Without the risk of sounding preachy or cult-like, let me preface this by saying a few things. I grew up in a town of about 300 people. Vegetarianism was not in our dictionary. In fact, I'm not sure I ever heard the word - ever. I lived less than a mile away from a slaughter house. And it was natural - cows were food & equalled a paycheck to my family - no more, no less. My dad was (and still kinda is) a cattle salesman. It wasn't unusual for me to go to a sale with him, play in the pens with the loving sweet calves and then go inside and eat a delicious hamburger.

It wasn't until my 30's that I began a close friendship with someone who enlightened me on the subject of what takes place with animals 'behind the scenes'. But my evolution wasn't that immediate. Everytime I was around them, my "v" friends, ;) I felt a little awkward eating meat, because I knew they were so passionate about NOT eating it. But that didn't stop me either, of course. This was ingrained into my inner being, my cultural existence on earth. Just because a couple of people didn't eat it, wasn't going to influence me TOO MUCH, so I thought.

In fact, I remember when my husband asked me about being a vegetarian about 10 years ago, when we were still getting acquainted. :) Apparently, his last girlfriend was a vegetarian, and he was a little weary of it. He said he tried it once with her but only ended up eating cheese. Needless to say, he gained weight!!

And MY response to his, "Are you a vegetarian?" was, "Hell, no!"

But after all those years of ignoring what I knew was possibly out there, I began asking questions. It's in my scorpion nature, I suppose. I remember asking my v- friend, "well, what's so wrong with eating a chicken, for instance, if you buy 'free roaming'? Wouldn't they have a good life?" Her response to that was, "they're still going to die... they're still going to fear the death... and you're consuming that negative energy..." My brain was going, "humph". She had a point. But still not enough to turn me, YET!

Somehow I stumbled upon a documentary, I AM an ANIMAL, and watched it with my meat loving husband. That night I was in shock. The next day, we both were like - we're going to try this - together.

He stuck to vegetarianism for a year and 1/2 and I know it was a lot more unsatisfying for him than me. But I'm proud of him for really giving it a go. When it comes down to it, it's such a personal choice, like religion. But religion is based on faith. And animal cruelty is based on facts. I think it's irresponsible to turn way from the TRUTH, too.

When I first really started my journey, I was like so many other 'new vegetarians' who are just angry all the time - angry that others don't 'get it' - angry that they won't try. My heart was angry that this animal cruelty was going on, and I couldn't do A LOT about it.

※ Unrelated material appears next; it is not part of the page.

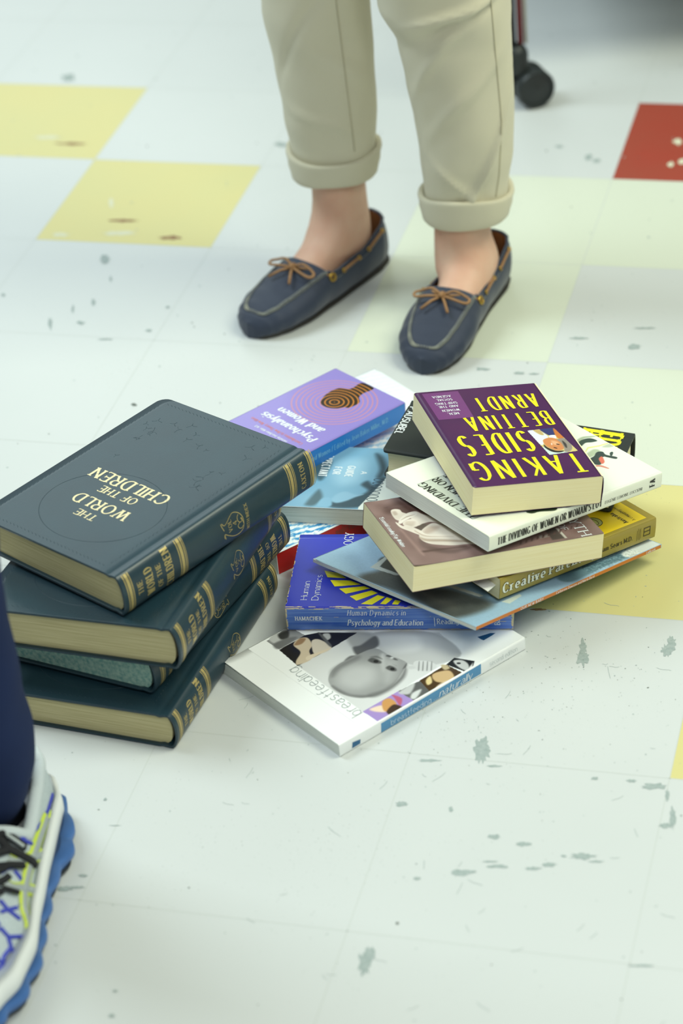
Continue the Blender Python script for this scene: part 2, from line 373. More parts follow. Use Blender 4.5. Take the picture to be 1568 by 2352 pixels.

I soon learned, and especially through the fabulously gracious approach of Kathy Freston, who wrote QUANTUM WELLNESS that it's not about trying to convince people. It's about getting the info out there so that people can make their personal choices. And it's not about judging others. That's not our job on earth, but it is our job to do our personal best. If that means you go for a week without eating meat, good for you! If that means cutting down on your consumption altogether, wonderful! Or simply just be aware of what you're putting into your body, and you'll be doing BETTER than you were before!

I found a great article today that demonstrates the difficulties we, vegetarians, often experience from others (holiday guide link below). I really work on living a spiritual life, and being kind, so when people are prejudiced against this decision I've made, it's a challenge for me to not feel isolated and upset. If anything, I think I should be the one mad at them for choosing something that's inhumane! But that's not right either.

And guess what friends? We're in charge of how we feel - not anyone else. No one can make you do or feel anything. What's inside is what comes out. So, keep being aware, keep being a compassionate earthling, keep asking questions, and don't apologise for it. You can live in peace knowing that you're making the best decision for YOU and living your personal best life no matter what else is out there.